"As tragédias são sempre gregas. Coitado do Aristófanes! Escreveu muitas comédias, mas ninguém fala em comédias gregas. Coitados dos trágicos alemães! Escreveram muitas tragédias, mas ninguém fala em tragédias germânicas. A única tragédia concebível é sempre grega. E como acontece normalmente com as tragédias, já se estava mesmo a ver onde é que isto ia dar. Sai o PAOK na rifa e os olhos saltam logo para o hipotético adversário no play-off, afastando a equipa grega como se fosse um mosquito incómodo a zumbir-nos aos ouvidos.
Os gregos antigos chamavam-lhe húbris e os heróis caíam fatalmente, tragicamente, nas suas armadilhas. Querer voar com asas de cera, coisas assim. E depois vinha a inevitável hecatombe. Não no sentido original. Hecatombe era o sacrifício de cem cabeças de gado que os gregos ofereciam aos deuses. Hoje é sinónimo de desastre, de catástrofe – outra palavra de origem grega que etimologicamente significa “virar para baixo”, virar subitamente o mundo de pernas para o ar – mas imagino que a direção do Benfica não se importaria de fazer uma hecatombe para que a catástrofe tivesse sido evitada e a nuvem da crise – outra vez os gregos – não tivesse ficado a pairar sobre o clube depois de a temível e caríssima esquadra troiana ter sido eliminada por pobres pescadores de Salónica.
Não acreditam em divindades? Eu também não, pero que las hay, las hay. Veja-se o cruel sentido de humor que gostam de exibir. De outra maneira, como explicar que o segundo golo do PAOK saísse das botas de Zivkovic? Depois de meses de negociações, o Benfica lá se conseguiu livrar do peso salarial e físico do sérvio, libertando espaço para os ordenados milionários das novas contratações. Estava-se mesmo a ver – é assim, repito, nas tragédias, está-se mesmo a ver – que aquele aparente ato de boa gestão e o suspiro de alívio coletivo nos gabinetes da SAD teriam consequências insuportáveis. E Zivkovic lá marcou o golo que Sófocles ou Ésquilo o teriam posto a marcar.

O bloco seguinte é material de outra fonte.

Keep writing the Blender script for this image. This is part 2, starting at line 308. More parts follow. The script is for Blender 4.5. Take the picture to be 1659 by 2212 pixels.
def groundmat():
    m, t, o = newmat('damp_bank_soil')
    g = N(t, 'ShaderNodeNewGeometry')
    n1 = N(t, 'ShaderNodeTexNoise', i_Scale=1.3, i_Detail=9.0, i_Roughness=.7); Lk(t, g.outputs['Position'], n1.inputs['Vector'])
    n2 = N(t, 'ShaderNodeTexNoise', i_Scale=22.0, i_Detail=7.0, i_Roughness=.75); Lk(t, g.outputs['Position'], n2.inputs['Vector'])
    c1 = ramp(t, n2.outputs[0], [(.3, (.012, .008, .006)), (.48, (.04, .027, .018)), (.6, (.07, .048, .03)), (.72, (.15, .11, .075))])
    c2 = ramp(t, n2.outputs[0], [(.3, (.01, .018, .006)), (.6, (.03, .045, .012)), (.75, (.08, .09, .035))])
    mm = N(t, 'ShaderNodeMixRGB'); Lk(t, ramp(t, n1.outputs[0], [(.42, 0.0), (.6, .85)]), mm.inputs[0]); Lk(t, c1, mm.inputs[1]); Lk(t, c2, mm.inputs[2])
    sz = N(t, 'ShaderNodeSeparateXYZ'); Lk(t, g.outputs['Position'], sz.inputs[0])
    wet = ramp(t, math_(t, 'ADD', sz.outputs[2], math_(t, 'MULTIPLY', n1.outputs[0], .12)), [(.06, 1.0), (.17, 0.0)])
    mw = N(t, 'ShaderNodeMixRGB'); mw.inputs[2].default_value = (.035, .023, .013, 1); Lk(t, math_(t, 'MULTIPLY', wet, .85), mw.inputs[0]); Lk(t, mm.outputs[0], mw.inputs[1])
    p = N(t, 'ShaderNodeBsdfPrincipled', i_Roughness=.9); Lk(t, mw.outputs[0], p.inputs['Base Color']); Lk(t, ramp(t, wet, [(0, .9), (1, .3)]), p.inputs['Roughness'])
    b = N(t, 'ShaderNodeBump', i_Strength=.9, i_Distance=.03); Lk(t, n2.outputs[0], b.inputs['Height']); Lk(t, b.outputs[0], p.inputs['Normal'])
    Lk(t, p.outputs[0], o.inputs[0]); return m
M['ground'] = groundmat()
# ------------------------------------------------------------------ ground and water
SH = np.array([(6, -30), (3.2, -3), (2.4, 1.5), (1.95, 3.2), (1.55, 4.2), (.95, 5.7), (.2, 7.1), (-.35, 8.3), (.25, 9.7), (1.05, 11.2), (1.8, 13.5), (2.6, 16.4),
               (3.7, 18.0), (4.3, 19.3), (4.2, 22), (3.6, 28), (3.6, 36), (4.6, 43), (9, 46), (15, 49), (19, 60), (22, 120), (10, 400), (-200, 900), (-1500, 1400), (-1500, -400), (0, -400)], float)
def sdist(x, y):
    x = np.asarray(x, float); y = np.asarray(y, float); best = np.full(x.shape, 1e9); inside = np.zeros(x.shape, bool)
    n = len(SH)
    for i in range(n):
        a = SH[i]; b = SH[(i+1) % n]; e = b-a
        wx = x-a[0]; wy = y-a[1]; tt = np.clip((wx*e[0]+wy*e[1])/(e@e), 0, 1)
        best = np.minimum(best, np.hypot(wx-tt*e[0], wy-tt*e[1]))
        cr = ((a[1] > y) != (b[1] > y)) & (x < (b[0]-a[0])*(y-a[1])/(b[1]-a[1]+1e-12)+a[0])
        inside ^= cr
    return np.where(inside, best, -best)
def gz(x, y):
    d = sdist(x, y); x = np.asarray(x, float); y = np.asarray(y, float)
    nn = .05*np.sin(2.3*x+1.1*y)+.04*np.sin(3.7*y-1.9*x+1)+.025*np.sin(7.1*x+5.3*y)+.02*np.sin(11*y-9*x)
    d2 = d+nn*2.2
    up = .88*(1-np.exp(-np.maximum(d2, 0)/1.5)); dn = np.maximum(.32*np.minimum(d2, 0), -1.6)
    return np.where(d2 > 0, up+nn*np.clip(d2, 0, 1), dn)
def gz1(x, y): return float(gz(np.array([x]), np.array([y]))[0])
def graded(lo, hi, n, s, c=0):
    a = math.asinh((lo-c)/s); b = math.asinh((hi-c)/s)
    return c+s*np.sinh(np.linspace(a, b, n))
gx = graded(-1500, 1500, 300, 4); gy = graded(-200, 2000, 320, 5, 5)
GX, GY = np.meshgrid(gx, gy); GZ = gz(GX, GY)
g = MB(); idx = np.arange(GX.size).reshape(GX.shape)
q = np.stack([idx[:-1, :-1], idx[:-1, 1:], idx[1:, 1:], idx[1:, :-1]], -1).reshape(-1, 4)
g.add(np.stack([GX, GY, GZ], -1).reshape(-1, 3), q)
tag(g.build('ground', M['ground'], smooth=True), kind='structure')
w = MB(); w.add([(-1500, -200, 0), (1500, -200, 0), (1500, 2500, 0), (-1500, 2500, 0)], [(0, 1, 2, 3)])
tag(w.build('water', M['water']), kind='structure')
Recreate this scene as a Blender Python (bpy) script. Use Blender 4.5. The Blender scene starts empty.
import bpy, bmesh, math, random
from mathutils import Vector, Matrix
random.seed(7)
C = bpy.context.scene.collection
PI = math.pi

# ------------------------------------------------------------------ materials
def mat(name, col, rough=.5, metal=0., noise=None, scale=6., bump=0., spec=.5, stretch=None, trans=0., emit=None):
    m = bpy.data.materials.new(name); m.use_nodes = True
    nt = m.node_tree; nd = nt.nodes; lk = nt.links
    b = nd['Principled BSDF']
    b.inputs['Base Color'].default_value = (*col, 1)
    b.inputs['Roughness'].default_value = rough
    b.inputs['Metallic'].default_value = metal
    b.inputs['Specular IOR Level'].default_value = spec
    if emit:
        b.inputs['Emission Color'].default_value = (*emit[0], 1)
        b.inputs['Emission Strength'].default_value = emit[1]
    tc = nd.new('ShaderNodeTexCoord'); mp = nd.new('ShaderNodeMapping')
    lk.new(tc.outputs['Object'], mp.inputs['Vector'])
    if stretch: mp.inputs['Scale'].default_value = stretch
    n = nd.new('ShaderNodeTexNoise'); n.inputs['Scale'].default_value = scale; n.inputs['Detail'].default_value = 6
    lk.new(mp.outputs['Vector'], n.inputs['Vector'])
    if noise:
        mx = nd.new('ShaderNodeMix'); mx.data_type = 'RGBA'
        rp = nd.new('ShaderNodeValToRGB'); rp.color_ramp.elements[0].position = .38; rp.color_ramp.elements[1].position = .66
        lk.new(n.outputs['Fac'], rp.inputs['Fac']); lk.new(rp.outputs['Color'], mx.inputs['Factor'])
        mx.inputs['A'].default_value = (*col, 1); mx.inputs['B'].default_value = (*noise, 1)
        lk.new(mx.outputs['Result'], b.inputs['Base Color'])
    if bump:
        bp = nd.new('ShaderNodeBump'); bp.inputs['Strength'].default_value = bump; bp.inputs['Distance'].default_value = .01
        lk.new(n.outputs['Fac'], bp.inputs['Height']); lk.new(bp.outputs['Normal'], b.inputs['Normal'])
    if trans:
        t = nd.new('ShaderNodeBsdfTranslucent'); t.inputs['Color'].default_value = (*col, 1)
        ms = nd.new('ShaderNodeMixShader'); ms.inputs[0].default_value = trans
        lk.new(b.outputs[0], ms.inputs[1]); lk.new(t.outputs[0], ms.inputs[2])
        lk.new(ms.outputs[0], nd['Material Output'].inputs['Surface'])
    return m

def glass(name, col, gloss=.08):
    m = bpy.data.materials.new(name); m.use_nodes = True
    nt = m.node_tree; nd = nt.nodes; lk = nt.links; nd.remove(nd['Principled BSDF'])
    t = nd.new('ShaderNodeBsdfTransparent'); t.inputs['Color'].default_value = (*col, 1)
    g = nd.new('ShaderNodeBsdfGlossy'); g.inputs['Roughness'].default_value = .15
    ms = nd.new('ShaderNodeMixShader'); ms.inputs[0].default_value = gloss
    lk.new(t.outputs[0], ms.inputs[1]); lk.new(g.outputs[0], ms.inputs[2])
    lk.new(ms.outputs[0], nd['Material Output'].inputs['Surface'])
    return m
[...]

Logo após o jogo, Jorge Jesus apareceu aos jornalistas em tom menor, estranhamente calmo, reflexivo e merencório, a falar em coisas positivas, como se tivesse acabado de empatar um desimportante jogo de pré-época contra o Sacavenense. O discurso analítico, anti catastrofista, parecia paradoxalmente irreal, o discurso de um homem que, no meio dos escombros após um terramoto de 9.1 na escala de Richter, aponta para a casa que resistiu e diz que, apesar da desgraça, nem tudo é mau porque na primeira parte, antes do tremor de terra e da derrocada, até estava um belo dia de sol.
Talvez este seja o novo Jesus, o Jesus transfigurado pela sua experiência no deserto arábico e pela aventura no Brasil, um Jesus que não se ajoelha perante as catástrofes, que sacode o pó das vestes e segue para Famalicão ou para outra terra qualquer a fim de cumprir a missão a que se propôs. Se, por um lado, esta nova serenidade confunde o adepto que ao primeiro desaire range os dentes e grita como um condenado, por outro, torna-o mais cerebral e menos oito-ou-oitentista, trazendo-lhe à memória aquela velha frase do evangelho do próprio JJ: isto não é como começa, é como acaba.
Só que o adepto não tem maneira de ver o futuro. Não lhe foi concedido o privilégio dos áugures. (Para dizer a verdade, o adepto também raramente consegue ver o passado para lá do último resultado). E nem cinco golos em Famalicão chegam para o sossegar. A única esperança é a de que a tragédia grega tenha servido de lição. Afinal, para isso é que servem as tragédias."